DATASET EXCERPT |
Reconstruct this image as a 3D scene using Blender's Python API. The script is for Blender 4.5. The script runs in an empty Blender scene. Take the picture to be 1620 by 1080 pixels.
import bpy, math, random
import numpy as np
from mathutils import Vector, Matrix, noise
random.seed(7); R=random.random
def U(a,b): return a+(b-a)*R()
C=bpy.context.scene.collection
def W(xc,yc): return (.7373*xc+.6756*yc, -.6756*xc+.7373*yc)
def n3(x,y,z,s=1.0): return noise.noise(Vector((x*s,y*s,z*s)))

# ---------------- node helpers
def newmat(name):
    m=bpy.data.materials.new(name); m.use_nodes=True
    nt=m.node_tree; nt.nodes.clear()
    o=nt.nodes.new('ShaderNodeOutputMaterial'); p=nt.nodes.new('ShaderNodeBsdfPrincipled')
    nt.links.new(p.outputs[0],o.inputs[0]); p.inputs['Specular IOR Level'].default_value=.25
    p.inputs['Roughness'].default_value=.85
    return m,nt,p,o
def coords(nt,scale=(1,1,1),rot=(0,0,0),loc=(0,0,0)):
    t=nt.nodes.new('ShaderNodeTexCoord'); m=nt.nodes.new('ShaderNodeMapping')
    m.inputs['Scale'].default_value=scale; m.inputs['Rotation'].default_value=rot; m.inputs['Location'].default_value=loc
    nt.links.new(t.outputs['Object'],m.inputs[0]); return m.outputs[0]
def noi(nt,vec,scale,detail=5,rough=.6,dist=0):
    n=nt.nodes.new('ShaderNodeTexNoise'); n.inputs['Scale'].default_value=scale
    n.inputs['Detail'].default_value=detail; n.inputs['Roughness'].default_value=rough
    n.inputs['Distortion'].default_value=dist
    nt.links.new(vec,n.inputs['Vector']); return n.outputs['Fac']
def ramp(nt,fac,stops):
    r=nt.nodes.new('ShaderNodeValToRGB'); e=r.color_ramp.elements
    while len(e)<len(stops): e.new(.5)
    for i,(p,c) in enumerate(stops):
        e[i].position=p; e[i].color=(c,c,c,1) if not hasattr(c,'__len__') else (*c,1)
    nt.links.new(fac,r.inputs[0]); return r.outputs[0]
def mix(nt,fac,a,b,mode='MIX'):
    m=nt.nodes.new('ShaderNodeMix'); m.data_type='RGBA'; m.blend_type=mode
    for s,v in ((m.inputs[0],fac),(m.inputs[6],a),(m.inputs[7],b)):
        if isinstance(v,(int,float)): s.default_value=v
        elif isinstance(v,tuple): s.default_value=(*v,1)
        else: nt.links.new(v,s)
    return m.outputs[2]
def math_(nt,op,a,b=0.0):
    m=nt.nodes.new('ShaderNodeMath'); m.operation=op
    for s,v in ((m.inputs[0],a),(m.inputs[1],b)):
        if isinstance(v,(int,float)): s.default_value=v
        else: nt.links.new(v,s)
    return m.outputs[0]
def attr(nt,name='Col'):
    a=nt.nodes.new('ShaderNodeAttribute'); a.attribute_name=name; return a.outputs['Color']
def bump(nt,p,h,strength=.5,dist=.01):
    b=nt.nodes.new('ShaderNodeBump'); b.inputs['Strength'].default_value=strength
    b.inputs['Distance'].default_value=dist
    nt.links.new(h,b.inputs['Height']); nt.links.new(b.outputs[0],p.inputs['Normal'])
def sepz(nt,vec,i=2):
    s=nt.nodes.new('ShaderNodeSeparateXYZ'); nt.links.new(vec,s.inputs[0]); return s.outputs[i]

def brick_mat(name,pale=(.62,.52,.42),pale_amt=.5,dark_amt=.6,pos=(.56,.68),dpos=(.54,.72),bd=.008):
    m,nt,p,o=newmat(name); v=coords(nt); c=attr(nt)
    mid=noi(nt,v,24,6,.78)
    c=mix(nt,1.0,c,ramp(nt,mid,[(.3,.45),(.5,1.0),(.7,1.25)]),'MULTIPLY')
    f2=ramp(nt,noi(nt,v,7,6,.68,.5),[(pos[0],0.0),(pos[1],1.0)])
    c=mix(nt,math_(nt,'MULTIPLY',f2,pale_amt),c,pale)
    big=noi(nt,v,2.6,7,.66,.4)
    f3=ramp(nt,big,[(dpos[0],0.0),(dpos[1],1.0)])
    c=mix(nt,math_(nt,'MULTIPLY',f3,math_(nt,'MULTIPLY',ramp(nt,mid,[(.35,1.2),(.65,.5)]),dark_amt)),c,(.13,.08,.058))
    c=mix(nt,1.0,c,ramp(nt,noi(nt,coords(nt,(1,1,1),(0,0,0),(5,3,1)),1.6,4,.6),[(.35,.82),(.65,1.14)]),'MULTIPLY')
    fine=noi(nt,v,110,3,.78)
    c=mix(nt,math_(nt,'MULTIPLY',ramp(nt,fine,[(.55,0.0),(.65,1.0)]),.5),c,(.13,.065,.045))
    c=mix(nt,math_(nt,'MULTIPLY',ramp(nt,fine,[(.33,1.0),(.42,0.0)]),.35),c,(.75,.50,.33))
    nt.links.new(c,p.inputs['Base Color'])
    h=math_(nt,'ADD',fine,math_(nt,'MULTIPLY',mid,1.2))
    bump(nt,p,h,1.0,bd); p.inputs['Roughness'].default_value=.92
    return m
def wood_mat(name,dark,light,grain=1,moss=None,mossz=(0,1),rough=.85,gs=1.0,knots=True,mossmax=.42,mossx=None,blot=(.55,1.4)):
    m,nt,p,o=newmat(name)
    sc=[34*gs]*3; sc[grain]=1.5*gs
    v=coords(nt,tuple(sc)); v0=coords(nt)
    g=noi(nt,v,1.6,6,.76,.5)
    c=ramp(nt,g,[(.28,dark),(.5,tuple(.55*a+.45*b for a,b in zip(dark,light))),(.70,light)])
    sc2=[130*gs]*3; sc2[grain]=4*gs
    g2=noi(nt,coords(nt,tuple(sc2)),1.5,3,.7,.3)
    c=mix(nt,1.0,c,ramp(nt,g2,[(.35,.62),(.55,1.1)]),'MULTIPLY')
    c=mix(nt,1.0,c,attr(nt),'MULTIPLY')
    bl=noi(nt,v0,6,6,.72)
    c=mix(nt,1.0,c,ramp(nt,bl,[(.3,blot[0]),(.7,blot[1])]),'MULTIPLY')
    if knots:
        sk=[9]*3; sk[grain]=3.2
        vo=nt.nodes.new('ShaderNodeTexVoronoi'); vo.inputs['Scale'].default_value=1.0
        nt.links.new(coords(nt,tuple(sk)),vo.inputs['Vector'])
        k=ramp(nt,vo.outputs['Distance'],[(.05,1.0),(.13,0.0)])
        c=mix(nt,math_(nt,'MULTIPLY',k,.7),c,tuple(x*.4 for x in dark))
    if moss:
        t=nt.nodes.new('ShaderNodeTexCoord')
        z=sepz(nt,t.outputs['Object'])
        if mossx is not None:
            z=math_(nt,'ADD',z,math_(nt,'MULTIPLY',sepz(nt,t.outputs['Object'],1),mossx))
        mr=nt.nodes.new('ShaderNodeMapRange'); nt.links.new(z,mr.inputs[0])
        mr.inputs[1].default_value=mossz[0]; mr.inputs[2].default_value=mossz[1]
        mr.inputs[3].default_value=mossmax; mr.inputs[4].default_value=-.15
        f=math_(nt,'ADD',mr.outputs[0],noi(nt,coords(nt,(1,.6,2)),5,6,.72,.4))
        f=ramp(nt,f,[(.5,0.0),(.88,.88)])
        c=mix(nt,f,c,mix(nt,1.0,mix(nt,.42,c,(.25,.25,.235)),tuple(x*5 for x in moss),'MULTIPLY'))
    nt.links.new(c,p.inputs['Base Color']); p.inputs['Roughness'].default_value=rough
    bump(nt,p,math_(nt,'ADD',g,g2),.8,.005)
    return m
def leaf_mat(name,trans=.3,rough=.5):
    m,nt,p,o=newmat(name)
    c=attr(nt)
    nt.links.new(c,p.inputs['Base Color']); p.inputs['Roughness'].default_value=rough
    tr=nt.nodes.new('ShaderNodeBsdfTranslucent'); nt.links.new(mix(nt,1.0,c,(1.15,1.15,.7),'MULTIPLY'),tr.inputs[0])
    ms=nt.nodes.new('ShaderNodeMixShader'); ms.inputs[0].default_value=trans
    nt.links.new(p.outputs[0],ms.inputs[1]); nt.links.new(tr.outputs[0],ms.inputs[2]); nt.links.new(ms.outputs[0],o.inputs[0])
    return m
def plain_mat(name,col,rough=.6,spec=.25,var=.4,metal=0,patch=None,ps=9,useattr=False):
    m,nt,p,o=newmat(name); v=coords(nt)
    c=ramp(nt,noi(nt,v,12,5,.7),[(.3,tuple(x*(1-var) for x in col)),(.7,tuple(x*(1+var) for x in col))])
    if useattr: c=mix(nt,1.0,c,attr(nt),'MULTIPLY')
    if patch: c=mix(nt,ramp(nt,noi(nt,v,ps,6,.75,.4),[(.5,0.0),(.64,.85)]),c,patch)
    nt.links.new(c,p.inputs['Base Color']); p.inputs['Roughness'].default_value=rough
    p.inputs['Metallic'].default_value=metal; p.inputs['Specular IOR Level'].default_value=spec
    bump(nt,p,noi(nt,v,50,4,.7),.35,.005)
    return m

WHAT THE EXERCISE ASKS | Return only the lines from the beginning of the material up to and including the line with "def n3(x,y,z,s=1.0): return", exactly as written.

CORRECT RESULT |
Reconstruct this image as a 3D scene using Blender's Python API. The script is for Blender 4.5. The script runs in an empty Blender scene. Take the picture to be 1620 by 1080 pixels.
import bpy, math, random
import numpy as np
from mathutils import Vector, Matrix, noise
random.seed(7); R=random.random
def U(a,b): return a+(b-a)*R()
C=bpy.context.scene.collection
def W(xc,yc): return (.7373*xc+.6756*yc, -.6756*xc+.7373*yc)
def n3(x,y,z,s=1.0): return noise.noise(Vector((x*s,y*s,z*s)))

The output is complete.